#### [OBJECTIVE]
Begin with the first line of the material and copy each line word for word through the line that contains "O = np.array([0, 0, CH])"; the pictures are left out.

#### [GIVEN DATA]
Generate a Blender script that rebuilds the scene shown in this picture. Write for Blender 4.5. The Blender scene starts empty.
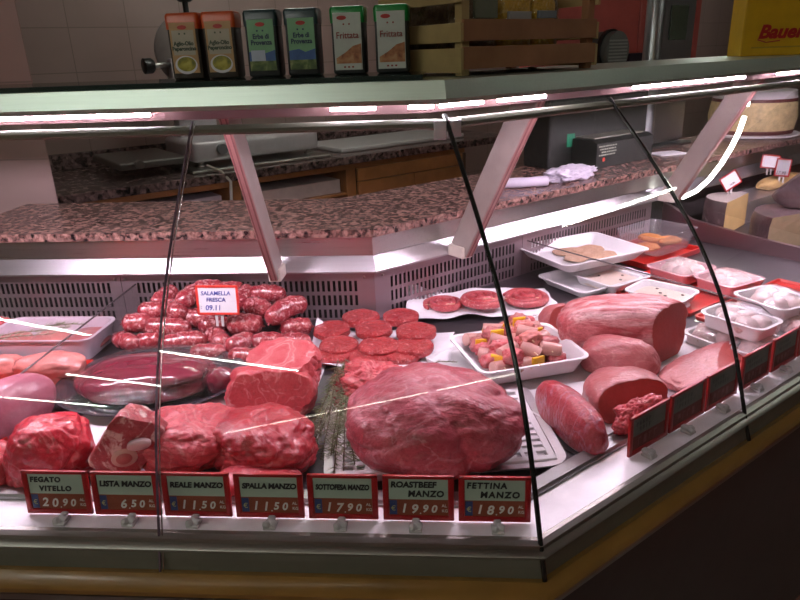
import bpy, bmesh, math, random
import numpy as np
from mathutils import Vector, Matrix, noise

PI = math.pi
SC = bpy.context.scene
COL = SC.collection
rnd = random.Random(7)

# ------------------------------------------------------------------ camera and measuring helpers
F, PITCH, ROLL, YAW, AL = 666.637, .3556, -.0354, .0822, .7139
CH = 1.55
cy_, sy_ = math.cos(YAW), math.sin(YAW)
FWD = np.array([-sy_*math.cos(PITCH), cy_*math.cos(PITCH), -math.sin(PITCH)])
RT0 = np.array([cy_, sy_, 0.]); UP0 = np.cross(RT0, FWD)
c_, s_ = math.cos(ROLL), math.sin(ROLL)
RT = c_*RT0 + s_*UP0; UP = -s_*RT0 + c_*UP0
O = np.array([0, 0, CH])

def ray(x, y): return FWD + RT*(x-400)/F - UP*(y-300)/F
def atz(x, y, z): d = ray(x, y); return O + d*(z-CH)/d[2]
def aty(x, y, Y): d = ray(x, y); return O + d*Y/d[1]
C0 = np.array([.1321, .8263])                      # front corner of the counter
D2 = np.array([math.cos(AL), math.sin(AL)]); NI = np.array([-math.sin(AL), math.cos(AL)])
KM = math.tan(AL/2)
def RS(s, n, z=0.): p = C0 + s*D2 + n*NI; return np.array([p[0], p[1], z])
def sn(P): v = np.asarray(P)[:2]-C0; return v@D2, v@NI
def atn(x, y, n):                                   # on the vertical plane n of the angled section -> (s, n, z)
    d = ray(x, y); q = C0+n*NI; t = (q@NI)/(d[:2]@NI); P = O+d*t
    return (P[:2]-C0)@D2, n, P[2]
def project(V):
    d = V - O; z = d@FWD
    return 400+F*(d@RT)/z, 300-F*(d@UP)/z

cam = bpy.data.cameras.new('camera'); co = bpy.data.objects.new('camera', cam); COL.objects.link(co)
cam.sensor_width = 36; cam.lens = F/800*36; cam.clip_start = .05; cam.clip_end = 60
m = Matrix(((RT[0], UP[0], -FWD[0], 0), (RT[1], UP[1], -FWD[1], 0), (RT[2], UP[2], -FWD[2], CH), (0, 0, 0, 1)))
co.matrix_world = m
SC.camera = co

# ------------------------------------------------------------------ materials
def new_mat(name):
    mt = bpy.data.materials.new(name); mt.use_nodes = True
    nt = mt.node_tree; nt.nodes.clear()
    out = nt.nodes.new('ShaderNodeOutputMaterial')
    return mt, nt, out
def N(nt, typ, **kw):
    n = nt.nodes.new(typ)
    for k, v in kw.items():
        if k.startswith('i_'):
            key = k[2:].replace('_', ' ')
            n.inputs[key].default_value = v
        else: setattr(n, k, v)
    return n
def c4(c): return (c[0], c[1], c[2], 1)
def coords(nt, scale=(1, 1, 1), rot=(0, 0, 0), kind='Object'):
    tc = N(nt, 'ShaderNodeTexCoord'); mp = N(nt, 'ShaderNodeMapping')
    mp.inputs['Scale'].default_value = scale; mp.inputs['Rotation'].default_value = rot
    nt.links.new(tc.outputs[kind], mp.inputs['Vector'])
    return mp.outputs['Vector']
def noise_n(nt, vec, scale, detail=4, rough=.6, dist=0.):
    n = N(nt, 'ShaderNodeTexNoise'); n.inputs['Scale'].default_value = scale
    n.inputs['Detail'].default_value = detail; n.inputs['Roughness'].default_value = rough
    n.inputs['Distortion'].default_value = dist
    nt.links.new(vec, n.inputs['Vector']); return n.outputs['Fac']
def ramp(nt, fac, stops):
    r = N(nt, 'ShaderNodeValToRGB'); e = r.color_ramp.elements
    while len(e) < len(stops): e.new(.5)
    for i, (p, c) in enumerate(stops):
        e[i].position = p; e[i].color = c4(c) if len(c) == 3 else c
    nt.links.new(fac, r.inputs['Fac']); return r.outputs['Color']
def mix(nt, fac, a, b):
    x = N(nt, 'ShaderNodeMix', data_type='RGBA')
    for sock, v in ((0, fac), (6, a), (7, b)):
        if isinstance(v, (float, int)): x.inputs[sock].default_value = v
        elif isinstance(v, tuple): x.inputs[sock].default_value = c4(v)
        else: nt.links.new(v, x.inputs[sock])
    return x.outputs[2]
def principled(nt, out, col, rough=.5, metal=0., spec=.5, coat=0., bump=None, bs=.3, bd=.002, rsock=None, sss=0., sssr=.006):
    p = N(nt, 'ShaderNodeBsdfPrincipled')
    if isinstance(col, tuple): p.inputs['Base Color'].default_value = c4(col)
    else: nt.links.new(col, p.inputs['Base Color'])
    p.inputs['Roughness'].default_value = rough; p.inputs['Metallic'].default_value = metal
    p.inputs['Specular IOR Level'].default_value = spec; p.inputs['Coat Weight'].default_value = coat
    p.inputs['Coat Roughness'].default_value = .12
    if rsock is not None: nt.links.new(rsock, p.inputs['Roughness'])
    if bump is not None:
        b = N(nt, 'ShaderNodeBump'); b.inputs['Strength'].default_value = bs; b.inputs['Distance'].default_value = bd
        nt.links.new(bump, b.inputs['Height']); nt.links.new(b.outputs['Normal'], p.inputs['Normal'])
        nt.links.new(b.outputs['Normal'], p.inputs['Coat Normal'])
    nt.links.new(p.outputs[0], out.inputs['Surface']); return p
def plain(name, col, rough=.5, metal=0., spec=.5, var=.08, coat=0., scale=20, bump=.0):
    mt, nt, out = new_mat(name)
    v = coords(nt); f = noise_n(nt, v, scale)
    a = tuple(max(0, x*(1-var)) for x in col); b = tuple(min(1, x*(1+var)) for x in col)
    principled(nt, out, ramp(nt, f, [(.3, a), (.7, b)]), rough, metal, spec, coat, f if bump else None, bump)
    return mt
def steel(name, col=(.62, .62, .6), rough=.28, streak=(2, 90, 90), var=.12):
    mt, nt, out = new_mat(name)
    v = coords(nt, streak); f = noise_n(nt, v, 3, 5, .7)
    a = tuple(x*(1-var) for x in col)
    r = N(nt, 'ShaderNodeMapRange'); r.inputs['To Min'].default_value = rough*.8; r.inputs['To Max'].default_value = rough*1.3
    nt.links.new(f, r.inputs['Value'])
    principled(nt, out, ramp(nt, f, [(.25, a), (.75, col)]), rough, 1., rsock=r.outputs[0])
    return mt
def emit(name, col, s):
    mt, nt, out = new_mat(name)
    e = N(nt, 'ShaderNodeEmission'); e.inputs['Color'].default_value = c4(col); e.inputs['Strength'].default_value = s
    nt.links.new(e.outputs[0], out.inputs['Surface']); return mt
def glassy(name, tint=(1, 1, 1), base=.035, grazing=.75, rough=0., body=0., bcol=(.9, .9, .9), wrinkle=0.):
    mt, nt, out = new_mat(name)
    t = N(nt, 'ShaderNodeBsdfTransparent'); t.inputs['Color'].default_value = c4(tint)
    g = N(nt, 'ShaderNodeBsdfGlossy'); g.inputs['Roughness'].default_value = rough
    lw = N(nt, 'ShaderNodeLayerWeight'); lw.inputs['Blend'].default_value = .5
    pw = N(nt, 'ShaderNodeMath', operation='POWER'); pw.inputs[1].default_value = 5
    nt.links.new(lw.outputs['Facing'], pw.inputs[0])
    ma = N(nt, 'ShaderNodeMath', operation='MULTIPLY_ADD'); ma.inputs[1].default_value = grazing; ma.inputs[2].default_value = base
    nt.links.new(pw.outputs[0], ma.inputs[0])
    src = t.outputs[0]
    if wrinkle:
        v = coords(nt); f = noise_n(nt, v, 28, 3, .6, 1.5)
        b = N(nt, 'ShaderNodeBump'); b.inputs['Strength'].default_value = wrinkle; b.inputs['Distance'].default_value = .006
        nt.links.new(f, b.inputs['Height']); nt.links.new(b.outputs[0], g.inputs['Normal'])
    if body:
        d = N(nt, 'ShaderNodeBsdfDiffuse'); d.inputs['Color'].default_value = c4(bcol)
        mm = N(nt, 'ShaderNodeMixShader'); mm.inputs[0].default_value = body
        nt.links.new(t.outputs[0], mm.inputs[1]); nt.links.new(d.outputs[0], mm.inputs[2]); src = mm.outputs[0]
    ms = N(nt, 'ShaderNodeMixShader'); nt.links.new(ma.outputs[0], ms.inputs[0])
    nt.links.new(src, ms.inputs[1]); nt.links.new(g.outputs[0], ms.inputs[2])
    nt.links.new(ms.outputs[0], out.inputs['Surface']); return mt

def granite(name, base=(.19, .095, .08), dark=(.012, .009, .011), light=(.42, .25, .21), rough=.22, k=1.):
    mt, nt, out = new_mat(name)
    v = coords(nt)
    n1 = noise_n(nt, v, 62*k, 3, .6); 
    vo = N(nt, 'ShaderNodeTexVoronoi'); vo.inputs['Scale'].default_value = 85*k; nt.links.new(v, vo.inputs['Vector'])
    a = ramp(nt, n1, [(.44, dark), (.50, base), (.58, light)])
    b = ramp(nt, vo.outputs['Color'], [(.12, dark), (.34, dark), (.40, base), (.62, base), (.70, light), (.95, light)])
    principled(nt, out, mix(nt, .5, a, b), rough, 0, .5)
    return mt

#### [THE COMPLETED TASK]
Generate a Blender script that rebuilds the scene shown in this picture. Write for Blender 4.5. The Blender scene starts empty.
import bpy, bmesh, math, random
import numpy as np
from mathutils import Vector, Matrix, noise

PI = math.pi
SC = bpy.context.scene
COL = SC.collection
rnd = random.Random(7)

# ------------------------------------------------------------------ camera and measuring helpers
F, PITCH, ROLL, YAW, AL = 666.637, .3556, -.0354, .0822, .7139
CH = 1.55
cy_, sy_ = math.cos(YAW), math.sin(YAW)
FWD = np.array([-sy_*math.cos(PITCH), cy_*math.cos(PITCH), -math.sin(PITCH)])
RT0 = np.array([cy_, sy_, 0.]); UP0 = np.cross(RT0, FWD)
c_, s_ = math.cos(ROLL), math.sin(ROLL)
RT = c_*RT0 + s_*UP0; UP = -s_*RT0 + c_*UP0
O = np.array([0, 0, CH])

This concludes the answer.